■ Dataset content:
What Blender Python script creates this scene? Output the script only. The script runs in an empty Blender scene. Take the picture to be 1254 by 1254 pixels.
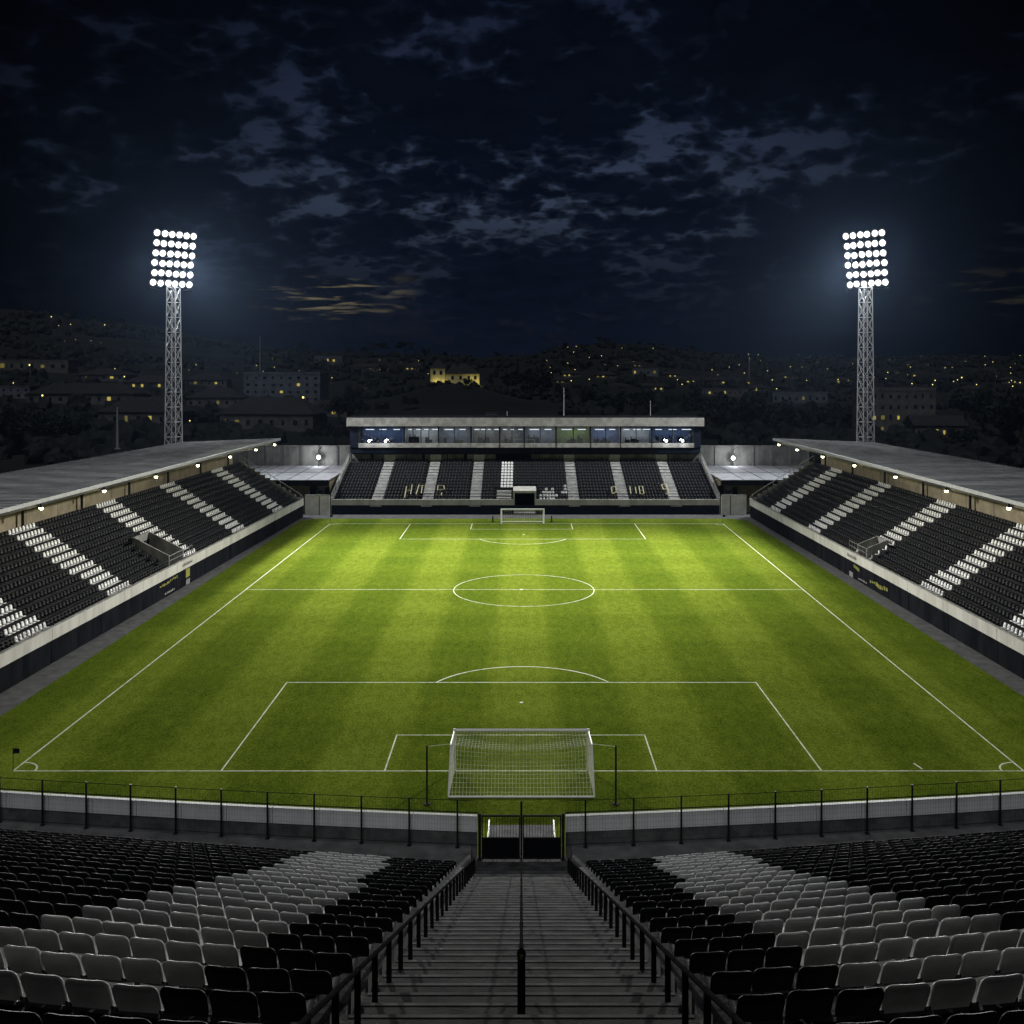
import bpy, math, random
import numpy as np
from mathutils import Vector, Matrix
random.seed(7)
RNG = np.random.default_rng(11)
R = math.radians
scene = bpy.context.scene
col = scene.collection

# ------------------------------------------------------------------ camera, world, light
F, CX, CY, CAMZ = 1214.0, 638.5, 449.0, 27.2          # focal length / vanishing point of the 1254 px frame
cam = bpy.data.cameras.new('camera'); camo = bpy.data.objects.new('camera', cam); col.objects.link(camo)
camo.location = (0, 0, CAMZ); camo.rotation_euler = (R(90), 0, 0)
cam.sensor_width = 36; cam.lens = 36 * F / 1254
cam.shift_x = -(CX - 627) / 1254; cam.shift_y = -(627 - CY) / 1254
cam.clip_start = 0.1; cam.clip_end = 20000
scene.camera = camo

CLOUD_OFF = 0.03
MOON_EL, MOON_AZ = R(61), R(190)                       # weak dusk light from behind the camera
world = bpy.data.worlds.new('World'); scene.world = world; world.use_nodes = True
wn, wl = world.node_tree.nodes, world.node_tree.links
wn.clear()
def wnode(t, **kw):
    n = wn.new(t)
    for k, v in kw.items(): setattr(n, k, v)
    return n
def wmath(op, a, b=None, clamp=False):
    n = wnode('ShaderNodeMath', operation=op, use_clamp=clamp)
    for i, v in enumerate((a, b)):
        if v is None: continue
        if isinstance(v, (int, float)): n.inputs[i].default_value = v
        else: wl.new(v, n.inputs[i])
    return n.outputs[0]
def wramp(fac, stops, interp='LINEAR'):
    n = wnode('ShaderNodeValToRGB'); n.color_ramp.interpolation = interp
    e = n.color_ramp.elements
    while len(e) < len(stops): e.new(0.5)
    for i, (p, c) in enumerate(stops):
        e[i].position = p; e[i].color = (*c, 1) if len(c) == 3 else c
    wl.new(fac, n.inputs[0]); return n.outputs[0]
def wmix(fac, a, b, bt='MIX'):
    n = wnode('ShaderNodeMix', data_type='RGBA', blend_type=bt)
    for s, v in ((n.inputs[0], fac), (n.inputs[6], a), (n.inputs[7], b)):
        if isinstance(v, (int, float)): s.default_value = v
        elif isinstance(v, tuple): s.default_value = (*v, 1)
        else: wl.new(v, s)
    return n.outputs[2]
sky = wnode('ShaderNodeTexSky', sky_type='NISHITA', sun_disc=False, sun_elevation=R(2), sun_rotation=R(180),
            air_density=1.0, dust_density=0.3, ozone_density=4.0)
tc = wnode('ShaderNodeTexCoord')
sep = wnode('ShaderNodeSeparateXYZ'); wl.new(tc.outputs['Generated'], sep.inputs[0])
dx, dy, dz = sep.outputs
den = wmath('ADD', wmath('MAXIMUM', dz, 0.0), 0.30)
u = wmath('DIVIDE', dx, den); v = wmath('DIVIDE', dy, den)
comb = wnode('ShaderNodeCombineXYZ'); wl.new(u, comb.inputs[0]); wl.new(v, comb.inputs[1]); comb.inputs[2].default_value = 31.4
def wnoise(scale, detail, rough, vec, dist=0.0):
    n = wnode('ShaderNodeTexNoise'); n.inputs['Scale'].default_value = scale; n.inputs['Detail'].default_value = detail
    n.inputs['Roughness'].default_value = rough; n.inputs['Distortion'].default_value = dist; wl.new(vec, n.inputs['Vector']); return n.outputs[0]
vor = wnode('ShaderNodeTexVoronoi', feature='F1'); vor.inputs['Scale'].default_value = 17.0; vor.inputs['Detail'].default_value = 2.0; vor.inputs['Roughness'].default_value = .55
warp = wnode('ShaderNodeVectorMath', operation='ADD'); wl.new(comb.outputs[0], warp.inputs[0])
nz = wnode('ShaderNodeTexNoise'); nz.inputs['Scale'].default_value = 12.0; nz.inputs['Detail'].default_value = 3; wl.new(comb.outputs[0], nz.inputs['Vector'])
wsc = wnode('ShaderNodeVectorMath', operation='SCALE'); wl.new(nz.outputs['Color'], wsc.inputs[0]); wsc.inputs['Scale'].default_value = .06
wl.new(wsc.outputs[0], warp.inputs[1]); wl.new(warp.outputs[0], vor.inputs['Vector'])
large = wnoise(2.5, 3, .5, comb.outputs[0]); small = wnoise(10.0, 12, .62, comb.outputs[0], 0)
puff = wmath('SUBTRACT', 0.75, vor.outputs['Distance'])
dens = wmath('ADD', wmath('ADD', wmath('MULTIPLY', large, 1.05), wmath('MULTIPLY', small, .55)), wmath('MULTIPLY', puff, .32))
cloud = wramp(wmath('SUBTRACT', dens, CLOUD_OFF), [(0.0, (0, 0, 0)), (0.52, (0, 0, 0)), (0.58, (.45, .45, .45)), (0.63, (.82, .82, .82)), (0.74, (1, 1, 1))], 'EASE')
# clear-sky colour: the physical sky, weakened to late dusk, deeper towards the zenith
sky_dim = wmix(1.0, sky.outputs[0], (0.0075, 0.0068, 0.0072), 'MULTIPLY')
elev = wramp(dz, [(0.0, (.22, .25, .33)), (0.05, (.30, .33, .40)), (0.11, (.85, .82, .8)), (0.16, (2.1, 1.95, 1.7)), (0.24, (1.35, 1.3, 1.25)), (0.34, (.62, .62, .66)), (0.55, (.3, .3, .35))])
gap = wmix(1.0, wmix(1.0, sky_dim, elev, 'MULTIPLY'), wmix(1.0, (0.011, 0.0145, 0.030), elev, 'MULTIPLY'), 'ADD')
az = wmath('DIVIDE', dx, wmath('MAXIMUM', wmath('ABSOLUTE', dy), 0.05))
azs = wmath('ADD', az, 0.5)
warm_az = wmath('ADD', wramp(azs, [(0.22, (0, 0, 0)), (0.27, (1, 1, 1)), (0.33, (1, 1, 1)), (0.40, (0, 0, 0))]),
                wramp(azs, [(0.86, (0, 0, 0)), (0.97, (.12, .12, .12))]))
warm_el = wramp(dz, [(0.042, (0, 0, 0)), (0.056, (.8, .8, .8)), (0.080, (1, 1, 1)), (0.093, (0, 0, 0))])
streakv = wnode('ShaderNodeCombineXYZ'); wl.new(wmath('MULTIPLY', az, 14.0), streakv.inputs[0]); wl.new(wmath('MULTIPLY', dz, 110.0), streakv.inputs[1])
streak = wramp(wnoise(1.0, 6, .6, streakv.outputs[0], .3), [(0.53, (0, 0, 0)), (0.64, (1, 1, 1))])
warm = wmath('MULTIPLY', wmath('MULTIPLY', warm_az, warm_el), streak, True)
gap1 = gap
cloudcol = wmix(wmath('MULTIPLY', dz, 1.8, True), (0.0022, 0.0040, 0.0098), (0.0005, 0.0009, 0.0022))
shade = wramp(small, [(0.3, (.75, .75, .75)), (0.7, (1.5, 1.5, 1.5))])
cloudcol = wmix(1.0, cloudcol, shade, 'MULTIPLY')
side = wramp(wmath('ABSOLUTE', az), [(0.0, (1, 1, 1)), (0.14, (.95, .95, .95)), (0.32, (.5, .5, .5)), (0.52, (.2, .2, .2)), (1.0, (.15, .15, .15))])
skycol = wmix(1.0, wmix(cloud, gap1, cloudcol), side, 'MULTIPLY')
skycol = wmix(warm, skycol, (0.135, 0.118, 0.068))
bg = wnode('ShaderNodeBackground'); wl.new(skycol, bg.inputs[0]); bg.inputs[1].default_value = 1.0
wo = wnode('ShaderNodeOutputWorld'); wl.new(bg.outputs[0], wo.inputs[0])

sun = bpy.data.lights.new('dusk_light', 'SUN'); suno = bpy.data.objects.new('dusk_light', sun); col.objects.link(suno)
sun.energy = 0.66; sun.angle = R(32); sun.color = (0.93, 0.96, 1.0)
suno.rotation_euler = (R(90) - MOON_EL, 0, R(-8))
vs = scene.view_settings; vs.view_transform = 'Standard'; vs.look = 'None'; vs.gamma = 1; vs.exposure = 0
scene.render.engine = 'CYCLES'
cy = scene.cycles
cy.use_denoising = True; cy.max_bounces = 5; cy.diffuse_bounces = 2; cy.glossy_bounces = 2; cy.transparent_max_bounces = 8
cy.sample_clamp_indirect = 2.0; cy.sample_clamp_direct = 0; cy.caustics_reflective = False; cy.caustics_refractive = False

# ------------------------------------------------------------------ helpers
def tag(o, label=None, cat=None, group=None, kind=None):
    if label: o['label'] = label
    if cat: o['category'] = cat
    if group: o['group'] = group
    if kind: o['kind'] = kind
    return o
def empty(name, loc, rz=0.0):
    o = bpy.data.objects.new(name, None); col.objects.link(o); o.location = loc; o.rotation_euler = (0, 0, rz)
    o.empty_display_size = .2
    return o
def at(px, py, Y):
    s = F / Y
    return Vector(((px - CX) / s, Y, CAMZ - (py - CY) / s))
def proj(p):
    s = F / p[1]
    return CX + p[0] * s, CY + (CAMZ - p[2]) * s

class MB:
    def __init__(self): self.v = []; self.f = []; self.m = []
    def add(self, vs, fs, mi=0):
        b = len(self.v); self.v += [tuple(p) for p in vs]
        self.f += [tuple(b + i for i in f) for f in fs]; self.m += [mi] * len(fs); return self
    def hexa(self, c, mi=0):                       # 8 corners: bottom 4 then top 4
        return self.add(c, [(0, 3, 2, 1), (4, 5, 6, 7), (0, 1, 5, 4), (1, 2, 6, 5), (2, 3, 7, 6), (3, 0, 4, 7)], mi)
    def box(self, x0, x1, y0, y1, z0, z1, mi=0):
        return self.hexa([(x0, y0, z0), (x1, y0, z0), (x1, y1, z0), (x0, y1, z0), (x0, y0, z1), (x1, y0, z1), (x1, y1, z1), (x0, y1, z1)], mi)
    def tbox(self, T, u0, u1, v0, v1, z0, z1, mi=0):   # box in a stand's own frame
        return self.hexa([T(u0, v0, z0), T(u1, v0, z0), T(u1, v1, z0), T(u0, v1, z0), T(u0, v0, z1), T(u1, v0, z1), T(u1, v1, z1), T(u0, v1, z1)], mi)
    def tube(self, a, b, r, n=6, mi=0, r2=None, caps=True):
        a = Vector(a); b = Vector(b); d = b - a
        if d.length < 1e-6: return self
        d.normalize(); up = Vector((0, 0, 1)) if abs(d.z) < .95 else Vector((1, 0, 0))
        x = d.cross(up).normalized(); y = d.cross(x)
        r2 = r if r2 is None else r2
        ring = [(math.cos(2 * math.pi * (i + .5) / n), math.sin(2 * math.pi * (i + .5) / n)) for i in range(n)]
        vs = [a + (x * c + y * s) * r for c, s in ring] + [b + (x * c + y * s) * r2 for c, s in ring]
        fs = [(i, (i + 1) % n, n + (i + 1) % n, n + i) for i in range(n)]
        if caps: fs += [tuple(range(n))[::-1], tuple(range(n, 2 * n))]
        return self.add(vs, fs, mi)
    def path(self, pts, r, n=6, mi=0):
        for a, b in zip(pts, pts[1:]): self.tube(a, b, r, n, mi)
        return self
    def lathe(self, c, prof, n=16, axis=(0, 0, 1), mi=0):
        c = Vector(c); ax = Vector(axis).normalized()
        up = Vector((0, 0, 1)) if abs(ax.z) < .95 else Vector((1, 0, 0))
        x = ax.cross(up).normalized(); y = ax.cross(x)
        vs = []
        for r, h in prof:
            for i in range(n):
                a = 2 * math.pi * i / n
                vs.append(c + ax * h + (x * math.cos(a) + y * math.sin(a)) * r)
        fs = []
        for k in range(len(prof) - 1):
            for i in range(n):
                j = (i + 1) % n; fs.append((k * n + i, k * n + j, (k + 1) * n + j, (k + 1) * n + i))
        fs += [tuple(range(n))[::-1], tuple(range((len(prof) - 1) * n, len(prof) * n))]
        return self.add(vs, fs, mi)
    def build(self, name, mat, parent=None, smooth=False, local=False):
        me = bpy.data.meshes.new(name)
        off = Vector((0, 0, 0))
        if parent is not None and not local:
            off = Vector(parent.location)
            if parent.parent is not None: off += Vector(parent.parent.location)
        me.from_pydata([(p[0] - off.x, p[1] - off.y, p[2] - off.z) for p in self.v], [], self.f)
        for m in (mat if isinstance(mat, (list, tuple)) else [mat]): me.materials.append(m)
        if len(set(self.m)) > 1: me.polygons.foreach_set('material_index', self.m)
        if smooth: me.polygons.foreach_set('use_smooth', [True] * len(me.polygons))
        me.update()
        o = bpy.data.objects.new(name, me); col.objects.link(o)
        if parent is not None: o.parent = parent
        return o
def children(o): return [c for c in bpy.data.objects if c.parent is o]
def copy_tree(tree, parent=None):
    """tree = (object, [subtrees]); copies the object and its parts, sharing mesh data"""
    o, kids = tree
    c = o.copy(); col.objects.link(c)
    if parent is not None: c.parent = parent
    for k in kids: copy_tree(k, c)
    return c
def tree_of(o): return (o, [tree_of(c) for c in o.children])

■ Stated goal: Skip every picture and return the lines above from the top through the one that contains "col = scene.collection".

■ Task solution:
What Blender Python script creates this scene? Output the script only. The script runs in an empty Blender scene. Take the picture to be 1254 by 1254 pixels.
import bpy, math, random
import numpy as np
from mathutils import Vector, Matrix
random.seed(7)
RNG = np.random.default_rng(11)
R = math.radians
scene = bpy.context.scene
col = scene.collection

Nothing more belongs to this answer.